For the fainthearted . . .

Communal remains

Albert, Somme

Visiting the 1916 frontline, a cemetery was described as ‘communal’. It seemed an odd term; cemeteries by their nature are communal.  Explained in clearer language, it meant a long trench had been dug and the bodies of the fallen had been laid in without any separation.  The point was emphasised by the gravestones standing in a solid line, without space between them.  The remains of those named lay somewhere beneath the patch of soil, but the precise location could not be specified.

Even such a wide interpretation of identity and location was not sufficient for some of the remains that had once been part of a human being;  that had once been part of a  person who had lived with their own hopes and dreams; that had once thought and talked and moved.

The unknown remains were dealt with in succinct terms  At the top of the stone was inscribed, ‘A Soldier of the Great War’; further down, just three words, ‘Known Unto God’.

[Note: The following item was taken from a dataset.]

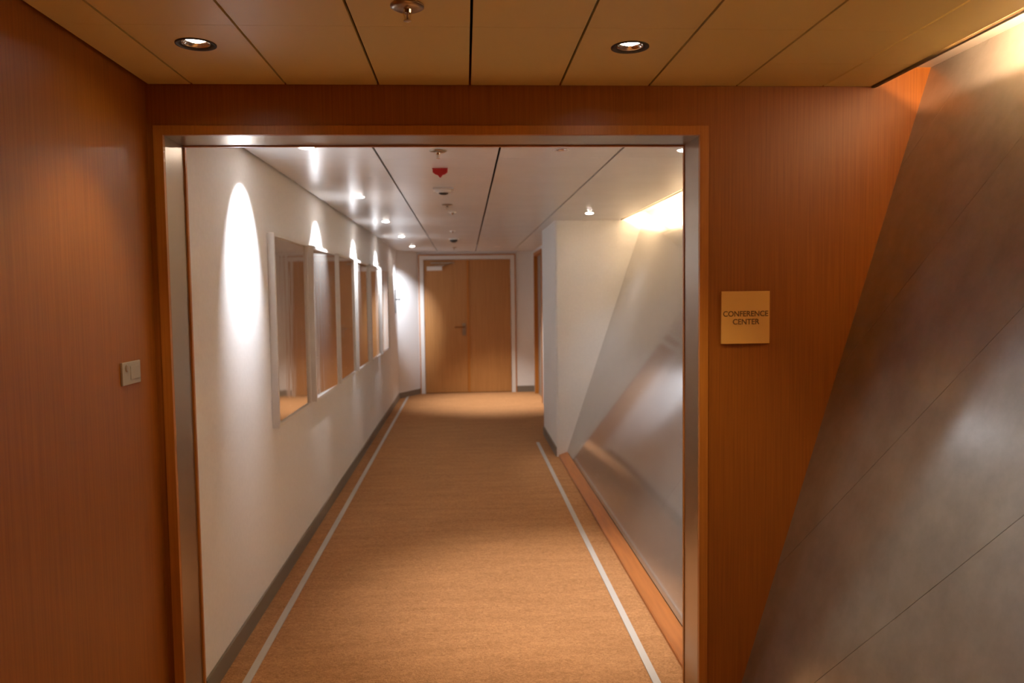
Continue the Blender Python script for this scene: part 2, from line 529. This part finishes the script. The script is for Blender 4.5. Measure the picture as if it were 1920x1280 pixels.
# ------------------------------------------------------------------ floor guide strips
tag(MB().box(-.8475 - .015, -.8475 + .015, -.3, 11.40, .0005, .005).obj('floor_guide_strip', 'strip', bevel=.001),
    'long pale grey guide strip on the carpet beside the mirror wall', 'floor strip', 'guide strips set in the carpet')
tag(MB().box(.690 - .015, .690 + .015, -.3, 7.45, .0005, .005).obj('floor_guide_strip', 'strip', bevel=.001),
    'pale grey guide strip on the carpet beside the wood skirting, ending at the white pier', 'floor strip', 'guide strips set in the carpet')


# ------------------------------------------------------------------ framed mirrors
MW, MZ0, MZ1, FD, FB = .800, .808, 1.770, .034, .018


def mirror(y, label, yawd):
    r = empty('framed_mirror', (XL, y, MZ0))
    hh = MZ1 - MZ0
    g = MB()
    o_ = [(0, 0), (MW, 0), (MW, hh), (0, hh)]
    i_ = [(FB, FB), (MW - FB, FB), (MW - FB, hh - FB), (FB, hh - FB)]
    for q in range(4):
        s = (q + 1) % 4
        lp = [o_[q], o_[s], i_[s], i_[q]]
        g.prism([(0.001, a, b_) for a, b_ in lp], [(FD, a, b_) for a, b_ in lp])
    part_label(g.obj('frame', 'white_paint', r), 'white lacquered frame')
    MB().box(.001, .010, FB - .005, MW - FB + .005, FB - .005, hh - FB + .005).obj('backing_board', 'dark_plastic', r)
    t = math.radians(yawd)
    dx = math.tan(t) * (MW / 2 - FB)
    g = MB()
    ya, yb, za, zb = FB - .003, MW - FB + .003, FB - .003, hh - FB + .003
    xm = .023
    fr_ = [(xm - dx, ya, za), (xm + dx, yb, za), (xm + dx, yb, zb), (xm - dx, ya, zb)]
    g.prism([(x - .004, y_, z) for x, y_, z in fr_], fr_)
    part_label(g.obj('glass', 'mirror', r), 'grey-brown tinted mirror glass')
    tag(r, label, 'mirror', 'white framed mirrors along the corridor wall')


ORD = ['first white-framed mirror on the corridor wall, largest in view, next to the wood opening',
       'second white-framed mirror from the opening, with a pale reflection under a spotlight',
       'third white-framed mirror from the opening, showing a brown reflection',
       'fourth white-framed mirror from the opening, just past a bright light patch',
       'fifth white-framed mirror from the opening, last but one of the row',
       'sixth white-framed mirror, the last of the row towards the double door']
YAWS = [0, 1.6, 0, 0, 0, 0.6]
for k in range(6):
    mirror(3.83 + .964 * k, ORD[k], YAWS[k])

# ------------------------------------------------------------------ small wall things
r = empty('switch_plate', (XF, 2.365, 1.232))
MB().box(.0005, .007, -.062, .062, -.034, .034).obj('plate', 'grey_plastic', r, bevel=.002)
MB().lathe([(0, .0105), (.009, .0105), (.011, .0085), (.011, .006)], (0, -.035, .016), 16, 'x').obj('push_button', 'steel', r)
MB().box(.006, .0085, -.010, .048, -.020, .020).obj('rocker', 'grey_plastic', r, bevel=.001)
tag(r, 'small grey switch plate on the wood veneer wall', 'switch')

r = empty('conference_sign', (.950, D, 1.364))
MB().box(-.0835, .0835, -.008, -.0005, -.089, .089).obj('plate', 'sign', r, bevel=.0012)


def lettering(txt, size, x, z, parent, width):
    cu = bpy.data.curves.new('lettering', 'FONT')
    cu.body = txt; cu.size = size; cu.align_x = 'CENTER'; cu.extrude = .0004; cu.offset = 0.0004
    tmp = bpy.data.objects.new('tmp_text', cu)
    COL.objects.link(tmp)
    dg = bpy.context.evaluated_depsgraph_get(); dg.update()
    me = bpy.data.meshes.new_from_object(tmp.evaluated_get(dg))
    bpy.data.objects.remove(tmp)
    xsv = [v.co.x for v in me.vertices]
    k = width / (max(xsv) - min(xsv))
    for v in me.vertices:
        v.co = Vector((v.co.x * k, -.0083 - v.co.z, v.co.y))
    me.materials.clear(); me.materials.append(M['sign_ink'])
    return link('lettering', me, parent, (x, 0, z))


lettering('CONFERENCE', .026, 0, .004, r, .156)
lettering('CENTER', .026, .001, -.023, r, .092)
tag(r, 'square brass-coloured sign reading CONFERENCE CENTER on the wood partition', 'sign')

# little dark hook-like fitting at the far end of the mirror wall
r = empty('wall_hook', (XL, 10.62, 1.42))
MB().box(.0005, .012, -.02, .02, -.20, .13).obj('back_plate', 'dark_plastic', r, bevel=.002)
MB().lathe([(0, .012), (.010, .012), (.008, .055), (.018, .060), (.018, .070), (0, .070)], (0, 0, -.01), 12, 'x').obj('knob', 'dark_plastic', r, smooth=False)
tag(r, 'small dark fitting on the white wall past the last mirror', 'wall fitting')


# ------------------------------------------------------------------ ceiling fittings
def spot(parent, power, col, angle, blend, aim, loc=(0, 0, -.009), size=.018):
    ld = bpy.data.lights.new('lamp_light', 'SPOT')
    ld.energy = power; ld.color = col; ld.spot_size = math.radians(angle); ld.spot_blend = blend
    ld.shadow_soft_size = size
    o = bpy.data.objects.new('lamp_light', ld)
    COL.objects.link(o)
    o.parent = parent
    o.location = loc
    o.rotation_euler = Vector(aim).to_track_quat('-Z', 'Y').to_euler()
    return o


LAMP_MESH = {}


def downlight(x, y, z, r, lamp, label, group, depth=.013):
    o = empty('downlight', (x, y, z))
    key = (r, lamp, depth)
    if key not in LAMP_MESH:
        ri = r * .70
        LAMP_MESH[key] = (
            MB().lathe([(r * 1.06, .0), (r * 1.06, -.0025), (r * .97, -.0035), (r * .76, .004), (r * .76, .012), (r * 1.0, .012)], seg=36).mesh('bezel', 'dark_ring' if r > .04 else 'white_paint', True),
            MB().lathe([(r * .76, .003), (r * .73, .001), (ri, .004), (ri * .80, depth), (ri * .80, depth + .02), (r * .76, depth + .02), (r * .76, .003)], seg=36).mesh('reflector', 'chrome', True),
            MB().lathe([(0, -.007), (r * .45, -.0065), (r * .75, -.0045), (r * .90, -.0005), (r * .90, .004), (0, .004)] if depth < .01 else [(0, depth - .007), (ri * .45, depth - .0055), (ri * .80, depth + .001), (ri * .8, depth + .006), (0, depth + .006)], seg=28).mesh('lamp', lamp, True))
    for nm, me in zip(('bezel', 'reflector', 'lamp'), LAMP_MESH[key]):
        link(nm, me, o)
    tag(o, label, 'downlight', group)
    return o


for k, (x, y) in enumerate(LIGHTS_F):
    o = downlight(x, y, ZF, .050, 'lamp_foyer', ['lit round downlight with dark bezel near the wood veneer wall in the foyer', 'lit round downlight with dark bezel in the foyer, on the sign side of the opening'][k], 'downlights of the foyer ceiling')
    spot(o, P_FOYER * (.65 if k == 0 else 2.0), WARM, 92, .6, (0, -.14, -1))
# two unseen lamps added behind the viewer to brighten the foyer by bounce
for (x, y, lb) in ((.471, .35, 'nearer to the leaning wall'), (-.121, -1.2, 'farthest back')):
    o = downlight(x, y, ZF - .001, .050, 'lamp_foyer', 'added unseen fill lamp in the foyer ceiling behind the viewpoint, ' + lb, 'downlights of the foyer ceiling')
    spot(o, P_BEHIND, WARM, 66, .8, (0, 0, -1))
LO = ['first and nearest lit downlight of the row above the mirrors', 'second lit downlight of the row above the mirrors', 'third lit downlight of the row above the mirrors', 'fourth lit downlight of the row above the mirrors', 'fifth and farthest lit downlight of the row above the mirrors']
for k, (x, y) in enumerate(LIGHTS_L):
    o = downlight(x, y, ZC, .036, 'lamp_corridor', LO[k], 'downlights above the mirrors', .004)
    spot(o, P_WALLWASH * (1 if k < 4 else 1.5), COOL, 62 if k < 4 else 50, 1.0, (-.70, 0, -1) if k < 4 else (-.24, 1.0, -.8), loc=(0, 0, -.018), size=.008)
for k, (x, y) in enumerate(LIGHTS_R):
    o = downlight(x, y, ZC, .036, 'lamp_corridor', ['lit downlight near the leaning wall, half hidden by the edge of the opening', 'lit downlight just in front of the white pier'][k], 'downlights beside the leaning wall', .004)
    spot(o, P_SLANT, COOL, 80, 1.0, (.25, 0, -1), loc=(0, 0, -.018))
for k, (x, y) in enumerate(LIGHTS_D):
    o = downlight(x, y, ZC, .036, 'lamp_dim', ['deep-set downlight with small glints above the bright pool on the carpet', 'small deep-set downlight in the ceiling in front of the double door'][k], 'deep-set downlights of the corridor', .05)
    spot(o, P_FLOOR * (1, 1.5)[k], SOFT, (62, 76)[k], .9, (-.02, .05, -1))


# cove tubes behind the ceiling edge
def cove(z, y0, y1, power, col, label, npart):
    o = empty('cove_light', (1.335, (y0 + y1) / 2, z + .014))
    L = (y1 - y0)
    MB().box(-.055, .02, -L / 2, L / 2, 0, .010).obj('channel', 'white_paint', o)
    g = MB().lathe([(0, -L / 2), (.008, -L / 2), (.008, L / 2), (0, L / 2)], (0, 0, .024), 10, 'y')
    g.obj('tube', 'tube', o, smooth=True)
    for k in range(npart):
        ld = bpy.data.lights.new('tube_light', 'AREA')
        ld.shape = 'RECTANGLE'; ld.size = L / npart; ld.size_y = .014; ld.energy = power / npart; ld.color = col
        q = bpy.data.objects.new('tube_light', ld)
        COL.objects.link(q); q.parent = o
        q.location = (.012, -L / 2 + (k + .5) * L / npart, .026)
        X = Vector((0, 1, 0)); Zd = Vector((-1, 0, .25)).normalized(); Y = Zd.cross(X)
        q.rotation_euler = Matrix((X, Y, Zd)).transposed().to_euler()
    tag(o, label, 'cove light', 'cove lights along the leaning wall')


cove(ZF, 1.15, 2.15, P_COVE_FOYER, (1, .62, .34), 'warm cove light hidden behind the foyer ceiling edge', 1)
cove(ZC, D + J + .25, YB - .12, P_COVE_CORRIDOR, (1, .72, .42), 'warm cove light hidden behind the corridor ceiling edge', 1)


def sprinkler(x, y, z, label, s=1.0):
    o = empty('sprinkler', (x, y, z))
    MB().lathe([(0, 0), (.040 * s, 0), (.040 * s, -.004), (.030 * s, -.009), (.014 * s, -.010), (0, -.010)], seg=24).obj('escutcheon', 'steel', o, smooth=True)
    g = MB().lathe([(0, -.009), (.011 * s, -.009), (.009 * s, -.018), (0, -.018)], seg=12)
    g.bar((.009 * s, 0, -.016), (.004, 0, -.034), .002, .002).bar((-.009 * s, 0, -.016), (-.004, 0, -.034), .002, .002)
    g.obj('frame_arms', 'chrome', o)
    MB().lathe([(0, -.034), (.009 * s, -.034), (.0095 * s, -.036), (0, -.0365)], seg=14).obj('deflector', 'chrome', o)
    MB().lathe([(0, -.018), (.0025, -.018), (.0025, -.034), (0, -.034)], seg=8).obj('bulb', 'steel', o)
    tag(o, label, 'sprinkler', 'ceiling sprinklers')


sprinkler(-.125, 1.873, ZF, 'metal sprinkler head in the foyer ceiling, cut by the top of the picture')
sprinkler(-.110, 3.50, ZC, 'sprinkler head in the corridor ceiling between the opening and the red marker')
sprinkler(-.117, 5.545, ZC, 'small sprinkler head just past the square detector on the corridor ceiling')
sprinkler(-.137, 10.43, ZC, 'farthest sprinkler head, near the top of the double door')

# red pointed marker hanging from the ceiling
r = empty('ceiling_marker', (-.116, 3.985, ZC))
out = [(-.038, -.003), (.038, -.003), (.038, -.020), (.024, -.031), (.013, -.034), (0, -.049), (-.013, -.034), (-.024, -.031), (-.038, -.020)]
MB().prism([(x, -.002, z) for x, z in out], [(x, .002, z) for x, z in out]).obj('plate', 'red', r)
MB().box(-.040, .040, -.008, .008, -.004, -.0003).obj('bracket', 'red', r)
tag(r, 'small red pointed marker hanging from the corridor ceiling', 'marker')

r = empty('smoke_detector', (-.120, 4.74, ZC))
MB().box(-.062, .062, -.062, .062, -.010, -.0003).obj('base', 'white_plastic', r, bevel=.003)
MB().lathe([(.050, -.008), (.046, -.022), (.030, -.026), (.030, -.008)], seg=28).obj('cover', 'white_plastic', r, smooth=True)
part_label(MB().lathe([(.030, -.012), (.029, -.029), (.016, -.036), (0, -.037)], seg=24).obj('sensor', 'dark_plastic', r, smooth=True), 'dark round sensor')
tag(r, 'white square smoke detector with dark centre behind the red marker', 'detector')
r = empty('ceiling_detector', (-.118, 8.86, ZC))
MB().lathe([(0, -.0003), (.062, -.0003), (.060, -.012), (0, -.012)], seg=26).obj('base', 'white_plastic', r, smooth=False)
part_label(MB().lathe([(.046, -.010), (.042, -.030), (.020, -.044), (0, -.045)], seg=24).obj('sensor', 'dark_plastic', r, smooth=True), 'dark sensor dome')
tag(r, 'dark-domed round detector far down the corridor ceiling', 'detector')
for (x, y, lb) in ((-.087, 6.04, 'tiny pale ceiling button just past the small sprinkler'), (-.115, 7.77, 'tiny pale ceiling button before the dark-domed detector')):
    r = empty('ceiling_button', (x, y, ZC))
    MB().lathe([(0, -.0003), (.030, -.0003), (.030, -.006), (0, -.006)], seg=20).obj('base', 'white_plastic', r)
    MB().lathe([(.016, -.004), (.014, -.016), (.007, -.021), (0, -.022)], seg=16).obj('dome', 'chrome', r, smooth=True)
    tag(r, lb, 'ceiling button', 'ceiling buttons')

Listening to the descriptions of how German machine gun fire had cut down wave upon wave of soldiers; listening to how 100,000 soldiers had gone ‘over the top’ on 1st July 1916, of whom 60,000 became casualties, 20,000 of those dying; it was not convincing to suggest that God was somehow present in the process.

Words from Sebastian Faulks were remembered  Not words from Birdsong, the novel that graphically captures the reality of trench warfare, but lines from his World War II novel, Charlotte Gray. Levade, a Jewish character living in Nazi-occupied France, reflects on his own end:

“No child born knows the world he is entering, and at the moment of his birth he is a stranger to his parents. When he dies, many years later, there may be regrets among those left behind that they never knew him better, but he is forgotten almost as soon as he dies because there is no time for others to puzzle out his life. After a few years he will be referred to once or twice by a grandchild, then by no one at all. Unknown at the moment of birth, unknown after death. This weight of solitude! A being unknown.

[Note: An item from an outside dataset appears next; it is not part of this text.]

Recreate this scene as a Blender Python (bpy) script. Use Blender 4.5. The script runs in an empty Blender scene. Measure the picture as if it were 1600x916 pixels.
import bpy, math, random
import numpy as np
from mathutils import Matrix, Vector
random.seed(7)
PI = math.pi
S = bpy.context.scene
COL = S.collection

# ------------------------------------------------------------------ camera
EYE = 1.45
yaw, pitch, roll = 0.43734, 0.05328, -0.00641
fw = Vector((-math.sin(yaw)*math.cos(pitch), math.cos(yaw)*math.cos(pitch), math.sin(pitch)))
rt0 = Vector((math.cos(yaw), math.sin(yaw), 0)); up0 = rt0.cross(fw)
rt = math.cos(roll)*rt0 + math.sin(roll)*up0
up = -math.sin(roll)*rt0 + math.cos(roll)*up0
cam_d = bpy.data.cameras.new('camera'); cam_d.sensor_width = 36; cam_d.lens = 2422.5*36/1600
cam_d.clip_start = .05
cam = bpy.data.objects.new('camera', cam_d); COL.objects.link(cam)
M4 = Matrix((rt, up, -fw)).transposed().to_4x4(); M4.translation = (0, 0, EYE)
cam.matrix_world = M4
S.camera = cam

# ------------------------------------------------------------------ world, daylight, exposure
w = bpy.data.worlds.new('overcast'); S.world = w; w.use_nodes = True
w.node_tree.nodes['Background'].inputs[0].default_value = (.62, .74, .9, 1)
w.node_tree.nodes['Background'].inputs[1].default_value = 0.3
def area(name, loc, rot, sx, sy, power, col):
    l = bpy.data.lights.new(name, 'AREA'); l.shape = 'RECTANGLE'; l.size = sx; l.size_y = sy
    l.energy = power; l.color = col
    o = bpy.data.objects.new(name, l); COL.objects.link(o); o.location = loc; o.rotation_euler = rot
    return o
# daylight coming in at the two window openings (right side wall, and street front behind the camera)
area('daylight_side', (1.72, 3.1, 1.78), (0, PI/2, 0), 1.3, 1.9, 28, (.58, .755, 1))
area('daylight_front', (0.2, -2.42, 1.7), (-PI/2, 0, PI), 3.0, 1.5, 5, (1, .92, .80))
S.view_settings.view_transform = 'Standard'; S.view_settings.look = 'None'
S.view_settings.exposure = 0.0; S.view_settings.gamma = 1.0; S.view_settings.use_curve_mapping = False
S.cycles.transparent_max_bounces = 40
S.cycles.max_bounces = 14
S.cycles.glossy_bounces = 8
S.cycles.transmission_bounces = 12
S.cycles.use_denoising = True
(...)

And yet, if I believe in God, I am known. On the tombs of the English soldiers, the ones too fragmented to have a name, I remember that they wrote ‘Known unto God’. By this they meant that here was a man, who did once have arms and legs and a father and a mother, but they could not find all the parts of him – least of all his name.

God will know me, even as I cannot know myself. If He created me, then He has lived with me. He knows the nature of my temptations and the manner of my failing. So I am not alone. I have for my companion the creator of the world.

At the hour of my death I would wish to be ‘known unto God’.”

If God is God at all, then he must know those who once possessed the random body parts that lay beneath this soil; and if God does not know them, then is he God at all?